● **WHAT IS BEING ASKED**
Output all records precisely as written.

● **SUPPLIED RECORDS**

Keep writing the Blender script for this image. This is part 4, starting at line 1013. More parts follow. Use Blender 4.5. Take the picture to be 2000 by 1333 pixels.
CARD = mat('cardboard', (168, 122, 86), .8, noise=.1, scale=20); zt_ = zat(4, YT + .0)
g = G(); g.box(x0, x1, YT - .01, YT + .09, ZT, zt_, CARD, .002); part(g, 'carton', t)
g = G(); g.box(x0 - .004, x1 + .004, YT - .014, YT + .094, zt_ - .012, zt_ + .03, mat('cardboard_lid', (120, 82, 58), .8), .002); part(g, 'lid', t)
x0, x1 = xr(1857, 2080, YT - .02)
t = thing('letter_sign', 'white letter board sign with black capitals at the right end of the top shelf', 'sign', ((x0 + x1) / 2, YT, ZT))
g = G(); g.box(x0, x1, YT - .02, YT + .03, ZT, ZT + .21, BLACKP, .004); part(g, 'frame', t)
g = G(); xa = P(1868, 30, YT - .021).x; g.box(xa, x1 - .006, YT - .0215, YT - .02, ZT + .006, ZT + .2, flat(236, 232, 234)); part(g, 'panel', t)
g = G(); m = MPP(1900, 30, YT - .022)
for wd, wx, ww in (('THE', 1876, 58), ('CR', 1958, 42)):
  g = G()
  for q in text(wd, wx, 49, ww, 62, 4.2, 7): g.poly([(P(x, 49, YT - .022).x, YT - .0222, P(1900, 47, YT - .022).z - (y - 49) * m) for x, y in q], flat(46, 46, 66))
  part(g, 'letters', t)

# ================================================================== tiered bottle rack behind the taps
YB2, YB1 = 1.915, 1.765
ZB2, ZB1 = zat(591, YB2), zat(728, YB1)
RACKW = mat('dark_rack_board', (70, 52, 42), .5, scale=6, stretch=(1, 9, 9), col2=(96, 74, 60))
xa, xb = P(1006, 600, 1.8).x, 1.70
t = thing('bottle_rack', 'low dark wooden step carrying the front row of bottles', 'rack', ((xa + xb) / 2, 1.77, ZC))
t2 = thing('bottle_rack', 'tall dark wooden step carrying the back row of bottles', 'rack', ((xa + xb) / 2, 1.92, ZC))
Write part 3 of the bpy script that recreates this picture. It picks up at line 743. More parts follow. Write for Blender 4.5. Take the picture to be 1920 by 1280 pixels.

● **CORRECT OUTPUT**
Keep writing the Blender script for this image. This is part 4, starting at line 1013. More parts follow. Use Blender 4.5. Take the picture to be 2000 by 1333 pixels.
CARD = mat('cardboard', (168, 122, 86), .8, noise=.1, scale=20); zt_ = zat(4, YT + .0)
g = G(); g.box(x0, x1, YT - .01, YT + .09, ZT, zt_, CARD, .002); part(g, 'carton', t)
g = G(); g.box(x0 - .004, x1 + .004, YT - .014, YT + .094, zt_ - .012, zt_ + .03, mat('cardboard_lid', (120, 82, 58), .8), .002); part(g, 'lid', t)
x0, x1 = xr(1857, 2080, YT - .02)
t = thing('letter_sign', 'white letter board sign with black capitals at the right end of the top shelf', 'sign', ((x0 + x1) / 2, YT, ZT))
g = G(); g.box(x0, x1, YT - .02, YT + .03, ZT, ZT + .21, BLACKP, .004); part(g, 'frame', t)
g = G(); xa = P(1868, 30, YT - .021).x; g.box(xa, x1 - .006, YT - .0215, YT - .02, ZT + .006, ZT + .2, flat(236, 232, 234)); part(g, 'panel', t)
g = G(); m = MPP(1900, 30, YT - .022)
for wd, wx, ww in (('THE', 1876, 58), ('CR', 1958, 42)):
  g = G()
  for q in text(wd, wx, 49, ww, 62, 4.2, 7): g.poly([(P(x, 49, YT - .022).x, YT - .0222, P(1900, 47, YT - .022).z - (y - 49) * m) for x, y in q], flat(46, 46, 66))
  part(g, 'letters', t)

# ================================================================== tiered bottle rack behind the taps
YB2, YB1 = 1.915, 1.765
ZB2, ZB1 = zat(591, YB2), zat(728, YB1)
RACKW = mat('dark_rack_board', (70, 52, 42), .5, scale=6, stretch=(1, 9, 9), col2=(96, 74, 60))
xa, xb = P(1006, 600, 1.8).x, 1.70
t = thing('bottle_rack', 'low dark wooden step carrying the front row of bottles', 'rack', ((xa + xb) / 2, 1.77, ZC))
t2 = thing('bottle_rack', 'tall dark wooden step carrying the back row of bottles', 'rack', ((xa + xb) / 2, 1.92, ZC))
Write part 3 of the bpy script that recreates this picture. It picks up at line 743. More parts follow. Write for Blender 4.5. Take the picture to be 1920 by 1280 pixels.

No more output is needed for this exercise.